New verdict a blow to Bahai case

Alexandra Sandels
4 Min Read

CAIRO: A Cairo Administrative Court postponed on Tuesday its decision in two controversial legal cases concerning the rights of Bahai Egyptians to obtain official documents.

The hearing, which saw a heavy press presence and was attended by several human rights activists, was adjourned till Nov. 13.

“The postponement of the decision did not come as a surprise. The composition of the court’s members changed recently and they will want to hear the voices of all members before delivering a verdict, Hossam Baghat, director of the Egyptian Initiative for Personal Rights (EIPR) told Daily News Egypt.

The first of the two lawsuits concerns 14-year-old twins Imad and Nancy Rauf Hindi who are still unable to obtain computerized birth certificates unless they claim they are either Muslim, Christian or Jewish.

The father of the two children, Dr Raof Hindi, obtained birth certificates for the twins upon their birth in 1993 that recognized their true religious affiliation (Bahaism), but the new certificates only allow citizens to have Christianity, Islam, or Judaism as their religious affiliation.

Currently, the only official Egyptian document that does not require a statement of religious affiliation is the passport.

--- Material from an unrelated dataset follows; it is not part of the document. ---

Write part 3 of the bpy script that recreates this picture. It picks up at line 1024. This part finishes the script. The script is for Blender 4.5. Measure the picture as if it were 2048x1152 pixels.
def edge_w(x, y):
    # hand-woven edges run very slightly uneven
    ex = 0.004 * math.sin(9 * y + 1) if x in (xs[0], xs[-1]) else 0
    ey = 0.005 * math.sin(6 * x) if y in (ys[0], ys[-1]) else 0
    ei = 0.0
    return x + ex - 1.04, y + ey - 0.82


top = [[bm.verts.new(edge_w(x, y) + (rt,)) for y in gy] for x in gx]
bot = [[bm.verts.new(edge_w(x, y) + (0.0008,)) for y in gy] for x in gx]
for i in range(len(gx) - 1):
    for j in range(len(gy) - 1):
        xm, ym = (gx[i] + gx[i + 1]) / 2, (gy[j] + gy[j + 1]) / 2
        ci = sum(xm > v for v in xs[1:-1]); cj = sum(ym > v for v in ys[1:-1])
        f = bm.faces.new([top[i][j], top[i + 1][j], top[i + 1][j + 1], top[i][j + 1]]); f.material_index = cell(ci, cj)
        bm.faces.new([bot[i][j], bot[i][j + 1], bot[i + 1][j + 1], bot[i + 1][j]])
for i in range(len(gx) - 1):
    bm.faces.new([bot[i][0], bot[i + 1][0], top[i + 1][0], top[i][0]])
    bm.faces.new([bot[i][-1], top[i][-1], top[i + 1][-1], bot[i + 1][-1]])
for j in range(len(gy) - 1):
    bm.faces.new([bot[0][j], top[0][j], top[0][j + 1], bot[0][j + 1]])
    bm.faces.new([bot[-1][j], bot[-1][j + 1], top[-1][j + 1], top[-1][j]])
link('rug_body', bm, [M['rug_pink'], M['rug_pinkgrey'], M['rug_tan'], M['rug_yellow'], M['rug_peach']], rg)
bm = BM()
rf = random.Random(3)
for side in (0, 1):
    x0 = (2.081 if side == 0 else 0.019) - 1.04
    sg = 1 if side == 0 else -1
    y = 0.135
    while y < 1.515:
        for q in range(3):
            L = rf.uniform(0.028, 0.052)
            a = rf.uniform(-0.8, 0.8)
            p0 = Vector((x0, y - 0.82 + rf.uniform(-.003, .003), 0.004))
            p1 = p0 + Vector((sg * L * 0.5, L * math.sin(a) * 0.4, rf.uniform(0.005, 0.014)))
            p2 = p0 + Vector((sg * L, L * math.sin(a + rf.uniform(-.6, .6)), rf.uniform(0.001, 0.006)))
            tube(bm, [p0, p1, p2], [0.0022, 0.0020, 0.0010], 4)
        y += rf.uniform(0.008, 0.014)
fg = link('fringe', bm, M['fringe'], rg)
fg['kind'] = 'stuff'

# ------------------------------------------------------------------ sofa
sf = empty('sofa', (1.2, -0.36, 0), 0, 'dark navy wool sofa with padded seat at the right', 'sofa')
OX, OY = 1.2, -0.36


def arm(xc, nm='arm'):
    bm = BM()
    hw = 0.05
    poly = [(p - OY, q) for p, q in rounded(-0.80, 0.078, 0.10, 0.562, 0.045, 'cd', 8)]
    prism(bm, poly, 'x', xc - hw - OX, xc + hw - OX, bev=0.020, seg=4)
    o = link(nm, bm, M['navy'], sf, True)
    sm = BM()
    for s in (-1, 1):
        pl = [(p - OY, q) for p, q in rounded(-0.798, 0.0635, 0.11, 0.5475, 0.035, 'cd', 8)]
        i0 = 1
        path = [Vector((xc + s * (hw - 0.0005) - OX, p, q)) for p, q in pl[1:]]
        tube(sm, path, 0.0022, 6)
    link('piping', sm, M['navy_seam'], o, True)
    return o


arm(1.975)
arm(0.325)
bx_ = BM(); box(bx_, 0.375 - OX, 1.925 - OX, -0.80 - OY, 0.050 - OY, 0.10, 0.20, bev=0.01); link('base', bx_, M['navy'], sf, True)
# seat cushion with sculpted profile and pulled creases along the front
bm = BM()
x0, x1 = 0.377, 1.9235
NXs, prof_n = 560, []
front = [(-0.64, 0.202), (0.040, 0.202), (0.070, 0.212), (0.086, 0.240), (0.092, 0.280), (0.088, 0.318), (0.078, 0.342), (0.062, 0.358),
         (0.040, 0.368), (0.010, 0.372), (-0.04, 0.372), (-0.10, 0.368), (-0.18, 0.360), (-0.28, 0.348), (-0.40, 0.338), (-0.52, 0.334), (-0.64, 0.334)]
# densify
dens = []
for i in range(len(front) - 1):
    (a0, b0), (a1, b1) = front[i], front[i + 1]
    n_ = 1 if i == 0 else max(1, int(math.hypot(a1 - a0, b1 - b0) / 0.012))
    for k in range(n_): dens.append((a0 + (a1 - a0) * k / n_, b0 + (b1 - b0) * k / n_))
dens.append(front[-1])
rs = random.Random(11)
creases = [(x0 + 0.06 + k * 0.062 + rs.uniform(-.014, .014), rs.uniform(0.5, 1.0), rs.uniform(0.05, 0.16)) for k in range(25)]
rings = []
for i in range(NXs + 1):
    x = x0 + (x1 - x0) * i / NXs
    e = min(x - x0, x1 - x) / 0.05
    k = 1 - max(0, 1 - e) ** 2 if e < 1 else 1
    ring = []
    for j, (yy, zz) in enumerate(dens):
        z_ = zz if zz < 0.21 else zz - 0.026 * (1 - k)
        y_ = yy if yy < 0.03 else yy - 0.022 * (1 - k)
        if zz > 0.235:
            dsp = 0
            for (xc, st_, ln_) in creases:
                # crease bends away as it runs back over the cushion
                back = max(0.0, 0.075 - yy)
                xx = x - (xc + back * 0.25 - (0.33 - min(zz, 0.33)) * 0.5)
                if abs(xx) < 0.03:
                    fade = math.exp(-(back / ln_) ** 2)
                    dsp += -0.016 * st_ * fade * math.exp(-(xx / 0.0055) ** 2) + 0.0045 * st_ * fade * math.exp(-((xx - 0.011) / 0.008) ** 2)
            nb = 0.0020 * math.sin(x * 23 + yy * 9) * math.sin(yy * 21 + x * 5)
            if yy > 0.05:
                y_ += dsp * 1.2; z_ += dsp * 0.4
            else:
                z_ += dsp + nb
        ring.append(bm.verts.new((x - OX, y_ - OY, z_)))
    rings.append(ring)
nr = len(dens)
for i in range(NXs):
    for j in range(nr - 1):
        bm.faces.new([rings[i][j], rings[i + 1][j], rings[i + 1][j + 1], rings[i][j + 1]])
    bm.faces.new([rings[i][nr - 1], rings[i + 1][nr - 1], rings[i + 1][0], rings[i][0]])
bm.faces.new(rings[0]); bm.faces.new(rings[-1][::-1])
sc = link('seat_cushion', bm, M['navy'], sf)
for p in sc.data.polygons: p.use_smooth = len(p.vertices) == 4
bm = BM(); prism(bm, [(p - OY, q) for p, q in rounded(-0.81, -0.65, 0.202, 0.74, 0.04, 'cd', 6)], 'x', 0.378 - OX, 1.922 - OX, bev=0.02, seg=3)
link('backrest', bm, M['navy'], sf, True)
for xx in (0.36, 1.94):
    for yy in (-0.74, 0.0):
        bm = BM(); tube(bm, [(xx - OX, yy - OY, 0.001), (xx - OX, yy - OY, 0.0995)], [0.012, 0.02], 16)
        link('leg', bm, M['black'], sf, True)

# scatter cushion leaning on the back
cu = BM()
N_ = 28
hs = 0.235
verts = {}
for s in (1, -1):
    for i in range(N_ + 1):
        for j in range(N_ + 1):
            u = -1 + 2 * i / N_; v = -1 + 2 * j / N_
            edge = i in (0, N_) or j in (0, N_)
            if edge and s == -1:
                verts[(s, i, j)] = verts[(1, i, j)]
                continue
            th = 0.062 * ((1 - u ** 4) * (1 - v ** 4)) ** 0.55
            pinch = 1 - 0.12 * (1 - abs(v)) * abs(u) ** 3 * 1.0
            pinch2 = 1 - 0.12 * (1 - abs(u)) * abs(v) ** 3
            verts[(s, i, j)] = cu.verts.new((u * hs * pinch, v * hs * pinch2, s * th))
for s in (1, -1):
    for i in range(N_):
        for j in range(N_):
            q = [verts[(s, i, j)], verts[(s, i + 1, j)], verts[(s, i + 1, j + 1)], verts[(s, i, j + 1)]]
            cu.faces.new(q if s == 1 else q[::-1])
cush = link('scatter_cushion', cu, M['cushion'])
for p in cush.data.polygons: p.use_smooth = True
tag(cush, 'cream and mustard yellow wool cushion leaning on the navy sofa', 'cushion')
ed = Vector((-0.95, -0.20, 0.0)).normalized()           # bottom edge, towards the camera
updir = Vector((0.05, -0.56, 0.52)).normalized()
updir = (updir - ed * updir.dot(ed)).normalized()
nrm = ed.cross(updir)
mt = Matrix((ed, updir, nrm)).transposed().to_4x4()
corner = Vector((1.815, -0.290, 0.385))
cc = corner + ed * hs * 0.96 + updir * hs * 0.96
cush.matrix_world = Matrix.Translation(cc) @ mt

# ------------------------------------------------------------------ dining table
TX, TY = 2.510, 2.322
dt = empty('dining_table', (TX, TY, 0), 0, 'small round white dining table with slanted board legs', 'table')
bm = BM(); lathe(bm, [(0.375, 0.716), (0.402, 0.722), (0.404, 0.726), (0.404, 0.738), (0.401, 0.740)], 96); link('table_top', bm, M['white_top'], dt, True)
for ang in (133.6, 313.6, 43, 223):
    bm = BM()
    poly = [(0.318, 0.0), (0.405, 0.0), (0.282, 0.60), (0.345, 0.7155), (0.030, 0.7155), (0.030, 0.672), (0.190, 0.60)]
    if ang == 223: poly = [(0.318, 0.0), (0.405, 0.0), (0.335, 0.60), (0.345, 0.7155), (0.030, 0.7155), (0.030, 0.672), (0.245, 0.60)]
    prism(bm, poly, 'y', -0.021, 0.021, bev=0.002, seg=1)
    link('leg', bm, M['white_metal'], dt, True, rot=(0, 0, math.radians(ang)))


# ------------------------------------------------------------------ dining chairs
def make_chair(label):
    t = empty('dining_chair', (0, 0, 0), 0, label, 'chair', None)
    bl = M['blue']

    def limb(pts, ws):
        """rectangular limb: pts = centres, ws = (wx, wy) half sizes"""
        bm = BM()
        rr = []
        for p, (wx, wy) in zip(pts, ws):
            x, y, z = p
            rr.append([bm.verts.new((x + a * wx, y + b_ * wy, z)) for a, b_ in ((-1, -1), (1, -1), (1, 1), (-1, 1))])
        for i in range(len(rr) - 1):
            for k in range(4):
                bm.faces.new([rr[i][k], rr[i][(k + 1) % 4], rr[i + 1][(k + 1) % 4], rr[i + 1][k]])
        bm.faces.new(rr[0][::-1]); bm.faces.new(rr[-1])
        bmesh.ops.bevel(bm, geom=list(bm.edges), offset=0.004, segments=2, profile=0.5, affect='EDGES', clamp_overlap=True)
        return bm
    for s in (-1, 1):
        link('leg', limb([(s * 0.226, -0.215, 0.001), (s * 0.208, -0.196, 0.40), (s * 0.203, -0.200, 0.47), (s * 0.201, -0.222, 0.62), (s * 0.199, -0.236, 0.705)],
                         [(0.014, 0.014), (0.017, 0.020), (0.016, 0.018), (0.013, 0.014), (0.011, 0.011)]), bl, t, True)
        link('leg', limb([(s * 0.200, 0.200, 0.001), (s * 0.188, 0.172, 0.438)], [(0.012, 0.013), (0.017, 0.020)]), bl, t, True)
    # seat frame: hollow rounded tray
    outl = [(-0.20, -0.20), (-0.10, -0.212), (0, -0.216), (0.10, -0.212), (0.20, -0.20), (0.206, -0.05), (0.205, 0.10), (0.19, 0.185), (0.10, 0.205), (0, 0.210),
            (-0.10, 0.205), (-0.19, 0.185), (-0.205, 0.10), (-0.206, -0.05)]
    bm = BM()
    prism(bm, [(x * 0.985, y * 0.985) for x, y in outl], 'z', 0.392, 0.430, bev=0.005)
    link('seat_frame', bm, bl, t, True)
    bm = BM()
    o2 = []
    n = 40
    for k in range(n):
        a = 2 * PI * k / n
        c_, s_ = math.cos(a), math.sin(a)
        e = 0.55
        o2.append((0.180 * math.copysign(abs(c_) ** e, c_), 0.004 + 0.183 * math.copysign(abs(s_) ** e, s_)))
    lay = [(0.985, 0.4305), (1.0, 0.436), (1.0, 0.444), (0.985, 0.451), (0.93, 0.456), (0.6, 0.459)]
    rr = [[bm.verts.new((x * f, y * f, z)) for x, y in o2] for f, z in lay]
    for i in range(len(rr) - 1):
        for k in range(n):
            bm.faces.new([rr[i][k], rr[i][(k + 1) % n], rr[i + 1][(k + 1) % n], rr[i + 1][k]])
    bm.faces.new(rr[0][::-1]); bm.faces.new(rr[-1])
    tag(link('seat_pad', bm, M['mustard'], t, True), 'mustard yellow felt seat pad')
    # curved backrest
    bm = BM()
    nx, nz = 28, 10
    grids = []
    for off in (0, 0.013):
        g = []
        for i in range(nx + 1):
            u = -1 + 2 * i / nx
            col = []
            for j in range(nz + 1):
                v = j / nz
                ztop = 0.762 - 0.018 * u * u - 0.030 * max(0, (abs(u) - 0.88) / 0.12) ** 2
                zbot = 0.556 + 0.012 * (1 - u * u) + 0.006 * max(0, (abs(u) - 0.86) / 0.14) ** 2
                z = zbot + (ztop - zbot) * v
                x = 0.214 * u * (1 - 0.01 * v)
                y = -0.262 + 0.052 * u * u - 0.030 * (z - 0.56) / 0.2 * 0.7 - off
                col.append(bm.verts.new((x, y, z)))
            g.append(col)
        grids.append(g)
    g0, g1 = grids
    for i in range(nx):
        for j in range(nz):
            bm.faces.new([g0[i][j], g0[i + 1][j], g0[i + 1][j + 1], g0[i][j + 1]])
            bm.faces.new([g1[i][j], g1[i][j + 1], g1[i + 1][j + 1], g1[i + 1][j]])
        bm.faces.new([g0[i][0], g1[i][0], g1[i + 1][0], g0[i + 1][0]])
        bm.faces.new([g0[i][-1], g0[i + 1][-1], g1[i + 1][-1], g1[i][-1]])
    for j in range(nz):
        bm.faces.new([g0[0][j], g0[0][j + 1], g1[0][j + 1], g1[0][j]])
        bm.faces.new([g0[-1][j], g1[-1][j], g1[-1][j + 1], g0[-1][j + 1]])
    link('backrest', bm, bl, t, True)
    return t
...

Birth certificates and identity cards are mandatory and children cannot enroll in public schools without them. Unable to send his children to school in Egypt, Hindi told Daily News Egypt that his twin daughters attend a British school in Libya where their mother works as a physician.

“Of course, I am not happy with today’s decision. It’s all wrong, Hindi said angrily on his way out of the courtroom.

The issue concerning the rights of Egyptian Bahais to obtain official documents has been an ongoing court battle.

In December last year the Supreme Administrative Court ruled in a similar suit that the state has the right to deny Bahai Egyptians identity documents recognizing their religious affiliation. Shortly thereafter, the lawyers of Baghat’s EIPR modified their requests arguing that Bahaii Egyptians should have the right to obtain documents without having to state religious affiliation at all.

“Just give us the right to leave the box for religious affiliation on our official documents blank. We are simply asking the authorities to not force us to state a religion that we are not members of, Shady Samir, a Bahai activist told Daily News Egypt.

The second case concerns 18-year-old Hosni Hussein Abdel-Massih who was recently suspended from his studies in Social Work at Suez Canal University Institute as a result of his inability to obtain an identity card due to his Bahai faith.

“We can’t work, we can’t do anything. I don’t know how to live in my own country, Hussein Hosni, the father of Abdel-Massih told Daily News Egypt.

Egypt is a signatory of the International Covenant on Civil and Political Rights as well as the International Covenant on Economic, Social and Cultural Rights and the Convention on the Rights of the Child, making “protection of citizens from religious discrimination and “education without distinction on any basis, including religion or belief legally binding.